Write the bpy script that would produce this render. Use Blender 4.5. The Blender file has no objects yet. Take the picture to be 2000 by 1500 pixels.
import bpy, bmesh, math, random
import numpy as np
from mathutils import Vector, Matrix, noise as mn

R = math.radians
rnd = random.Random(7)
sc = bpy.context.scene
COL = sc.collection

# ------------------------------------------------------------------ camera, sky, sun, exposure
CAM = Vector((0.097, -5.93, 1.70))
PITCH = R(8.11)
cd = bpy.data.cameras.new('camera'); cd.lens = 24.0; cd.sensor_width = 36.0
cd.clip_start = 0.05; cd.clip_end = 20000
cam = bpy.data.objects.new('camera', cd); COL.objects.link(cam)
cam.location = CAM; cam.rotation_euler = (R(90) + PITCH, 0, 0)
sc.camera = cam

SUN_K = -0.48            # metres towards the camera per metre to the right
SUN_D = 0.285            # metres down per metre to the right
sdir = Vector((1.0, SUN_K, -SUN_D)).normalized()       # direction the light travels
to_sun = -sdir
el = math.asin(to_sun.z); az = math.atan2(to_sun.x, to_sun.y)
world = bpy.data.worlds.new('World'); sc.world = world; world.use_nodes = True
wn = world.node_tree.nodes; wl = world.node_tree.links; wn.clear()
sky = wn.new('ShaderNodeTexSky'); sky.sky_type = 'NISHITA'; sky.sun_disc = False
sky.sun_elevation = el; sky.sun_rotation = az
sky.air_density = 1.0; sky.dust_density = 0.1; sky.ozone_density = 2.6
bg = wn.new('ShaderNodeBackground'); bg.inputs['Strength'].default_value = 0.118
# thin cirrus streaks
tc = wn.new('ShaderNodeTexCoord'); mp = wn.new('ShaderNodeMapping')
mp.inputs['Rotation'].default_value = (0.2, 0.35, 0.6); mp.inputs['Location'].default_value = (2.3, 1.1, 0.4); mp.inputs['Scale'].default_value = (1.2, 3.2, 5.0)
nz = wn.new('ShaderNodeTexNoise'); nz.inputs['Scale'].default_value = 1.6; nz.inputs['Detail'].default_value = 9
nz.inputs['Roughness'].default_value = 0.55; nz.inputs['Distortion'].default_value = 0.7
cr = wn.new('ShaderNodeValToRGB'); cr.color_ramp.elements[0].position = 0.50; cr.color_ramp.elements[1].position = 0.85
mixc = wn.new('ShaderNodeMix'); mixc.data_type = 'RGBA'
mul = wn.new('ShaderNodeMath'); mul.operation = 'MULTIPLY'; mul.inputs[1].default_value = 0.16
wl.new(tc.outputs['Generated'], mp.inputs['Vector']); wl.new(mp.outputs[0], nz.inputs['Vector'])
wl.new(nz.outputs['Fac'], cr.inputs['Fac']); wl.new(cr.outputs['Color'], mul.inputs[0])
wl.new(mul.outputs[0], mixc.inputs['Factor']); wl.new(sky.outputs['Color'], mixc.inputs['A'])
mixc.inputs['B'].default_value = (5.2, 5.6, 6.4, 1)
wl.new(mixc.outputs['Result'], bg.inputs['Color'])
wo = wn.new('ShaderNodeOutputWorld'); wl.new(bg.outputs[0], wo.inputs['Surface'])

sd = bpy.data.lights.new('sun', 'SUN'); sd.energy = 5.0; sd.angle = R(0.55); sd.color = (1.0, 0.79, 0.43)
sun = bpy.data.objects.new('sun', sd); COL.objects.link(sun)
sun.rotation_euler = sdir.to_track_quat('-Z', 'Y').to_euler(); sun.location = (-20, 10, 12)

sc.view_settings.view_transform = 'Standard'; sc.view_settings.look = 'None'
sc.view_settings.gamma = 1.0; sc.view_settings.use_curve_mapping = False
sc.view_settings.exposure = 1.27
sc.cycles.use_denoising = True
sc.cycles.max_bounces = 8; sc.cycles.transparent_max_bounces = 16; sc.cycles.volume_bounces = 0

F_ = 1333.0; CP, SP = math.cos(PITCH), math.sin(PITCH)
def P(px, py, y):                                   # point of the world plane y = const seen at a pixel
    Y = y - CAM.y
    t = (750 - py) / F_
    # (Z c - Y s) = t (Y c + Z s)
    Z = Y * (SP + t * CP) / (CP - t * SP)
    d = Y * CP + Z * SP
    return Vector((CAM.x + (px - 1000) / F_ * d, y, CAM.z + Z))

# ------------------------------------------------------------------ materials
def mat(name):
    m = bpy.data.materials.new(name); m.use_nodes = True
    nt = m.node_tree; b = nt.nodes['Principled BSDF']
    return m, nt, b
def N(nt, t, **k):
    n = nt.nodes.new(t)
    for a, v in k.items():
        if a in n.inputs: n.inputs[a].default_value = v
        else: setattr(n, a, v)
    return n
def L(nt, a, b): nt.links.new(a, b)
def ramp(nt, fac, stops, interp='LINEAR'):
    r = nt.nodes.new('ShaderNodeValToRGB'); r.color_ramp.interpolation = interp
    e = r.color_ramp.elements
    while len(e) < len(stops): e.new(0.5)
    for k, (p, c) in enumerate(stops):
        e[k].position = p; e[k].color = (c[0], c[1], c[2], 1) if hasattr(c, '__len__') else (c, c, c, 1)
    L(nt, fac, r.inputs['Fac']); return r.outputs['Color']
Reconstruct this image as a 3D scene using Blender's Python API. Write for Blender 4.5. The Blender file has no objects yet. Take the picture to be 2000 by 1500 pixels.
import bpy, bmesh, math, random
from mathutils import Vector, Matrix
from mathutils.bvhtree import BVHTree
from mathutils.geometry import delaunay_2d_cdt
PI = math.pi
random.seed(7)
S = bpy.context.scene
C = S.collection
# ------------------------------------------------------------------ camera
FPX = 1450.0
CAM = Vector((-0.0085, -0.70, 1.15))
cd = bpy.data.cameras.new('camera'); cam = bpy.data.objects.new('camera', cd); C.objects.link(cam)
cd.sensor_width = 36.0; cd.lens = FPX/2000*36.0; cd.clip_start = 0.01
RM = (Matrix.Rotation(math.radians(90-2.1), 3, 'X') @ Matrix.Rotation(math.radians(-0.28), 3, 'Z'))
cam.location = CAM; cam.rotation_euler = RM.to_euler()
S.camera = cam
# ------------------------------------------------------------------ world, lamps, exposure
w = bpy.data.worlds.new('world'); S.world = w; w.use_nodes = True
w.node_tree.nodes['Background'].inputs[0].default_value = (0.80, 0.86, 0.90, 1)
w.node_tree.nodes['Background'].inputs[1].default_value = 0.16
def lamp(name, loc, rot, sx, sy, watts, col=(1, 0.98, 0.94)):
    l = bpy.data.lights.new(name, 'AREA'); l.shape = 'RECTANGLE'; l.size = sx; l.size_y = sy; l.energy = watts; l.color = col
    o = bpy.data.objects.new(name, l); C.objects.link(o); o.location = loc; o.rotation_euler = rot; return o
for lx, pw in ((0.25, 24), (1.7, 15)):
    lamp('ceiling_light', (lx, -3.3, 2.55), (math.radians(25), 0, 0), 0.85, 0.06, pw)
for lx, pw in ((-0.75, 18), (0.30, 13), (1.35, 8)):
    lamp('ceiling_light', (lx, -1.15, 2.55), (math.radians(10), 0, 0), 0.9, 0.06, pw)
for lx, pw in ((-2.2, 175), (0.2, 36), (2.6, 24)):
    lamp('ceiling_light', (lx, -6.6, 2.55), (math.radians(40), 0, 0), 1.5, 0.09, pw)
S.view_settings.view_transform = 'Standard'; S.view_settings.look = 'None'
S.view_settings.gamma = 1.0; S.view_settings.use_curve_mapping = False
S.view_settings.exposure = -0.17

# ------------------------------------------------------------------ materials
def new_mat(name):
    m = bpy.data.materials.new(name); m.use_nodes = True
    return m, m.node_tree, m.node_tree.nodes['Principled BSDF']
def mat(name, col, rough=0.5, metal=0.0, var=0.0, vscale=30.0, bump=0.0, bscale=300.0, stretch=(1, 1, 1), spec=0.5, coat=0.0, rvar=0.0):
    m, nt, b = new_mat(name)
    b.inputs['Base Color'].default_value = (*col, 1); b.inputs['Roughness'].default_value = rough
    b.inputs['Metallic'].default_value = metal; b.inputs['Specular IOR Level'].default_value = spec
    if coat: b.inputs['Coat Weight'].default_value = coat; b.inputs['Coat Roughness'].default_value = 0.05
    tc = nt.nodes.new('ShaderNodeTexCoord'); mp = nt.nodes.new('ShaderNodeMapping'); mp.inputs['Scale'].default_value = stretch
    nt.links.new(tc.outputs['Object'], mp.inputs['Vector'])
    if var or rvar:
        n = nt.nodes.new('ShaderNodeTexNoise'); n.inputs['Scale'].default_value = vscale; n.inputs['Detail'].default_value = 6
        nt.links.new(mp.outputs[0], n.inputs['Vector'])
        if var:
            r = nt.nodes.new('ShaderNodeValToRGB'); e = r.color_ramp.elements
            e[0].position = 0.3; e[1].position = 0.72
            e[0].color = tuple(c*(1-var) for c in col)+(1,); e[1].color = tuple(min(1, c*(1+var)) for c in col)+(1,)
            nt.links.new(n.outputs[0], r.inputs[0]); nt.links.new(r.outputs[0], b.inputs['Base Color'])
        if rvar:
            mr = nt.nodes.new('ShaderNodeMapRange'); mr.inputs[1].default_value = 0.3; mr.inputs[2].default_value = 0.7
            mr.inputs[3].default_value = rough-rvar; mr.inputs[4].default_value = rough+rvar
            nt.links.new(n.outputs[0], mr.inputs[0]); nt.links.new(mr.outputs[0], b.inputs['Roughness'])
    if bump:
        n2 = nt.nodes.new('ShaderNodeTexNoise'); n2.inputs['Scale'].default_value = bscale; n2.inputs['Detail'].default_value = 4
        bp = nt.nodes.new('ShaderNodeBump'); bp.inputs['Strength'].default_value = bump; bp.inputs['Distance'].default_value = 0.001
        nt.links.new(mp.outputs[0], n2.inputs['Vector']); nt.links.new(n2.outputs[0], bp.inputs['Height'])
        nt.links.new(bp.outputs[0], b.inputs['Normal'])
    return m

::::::

| What to produce |
Everything from the first line of the records above to the line containing "sc.camera = cam", inclusive, should be repeated exactly; leave out the rest.

| Right answer |
Write the bpy script that would produce this render. Use Blender 4.5. The Blender file has no objects yet. Take the picture to be 2000 by 1500 pixels.
import bpy, bmesh, math, random
import numpy as np
from mathutils import Vector, Matrix, noise as mn

R = math.radians
rnd = random.Random(7)
sc = bpy.context.scene
COL = sc.collection

# ------------------------------------------------------------------ camera, sky, sun, exposure
CAM = Vector((0.097, -5.93, 1.70))
PITCH = R(8.11)
cd = bpy.data.cameras.new('camera'); cd.lens = 24.0; cd.sensor_width = 36.0
cd.clip_start = 0.05; cd.clip_end = 20000
cam = bpy.data.objects.new('camera', cd); COL.objects.link(cam)
cam.location = CAM; cam.rotation_euler = (R(90) + PITCH, 0, 0)
sc.camera = cam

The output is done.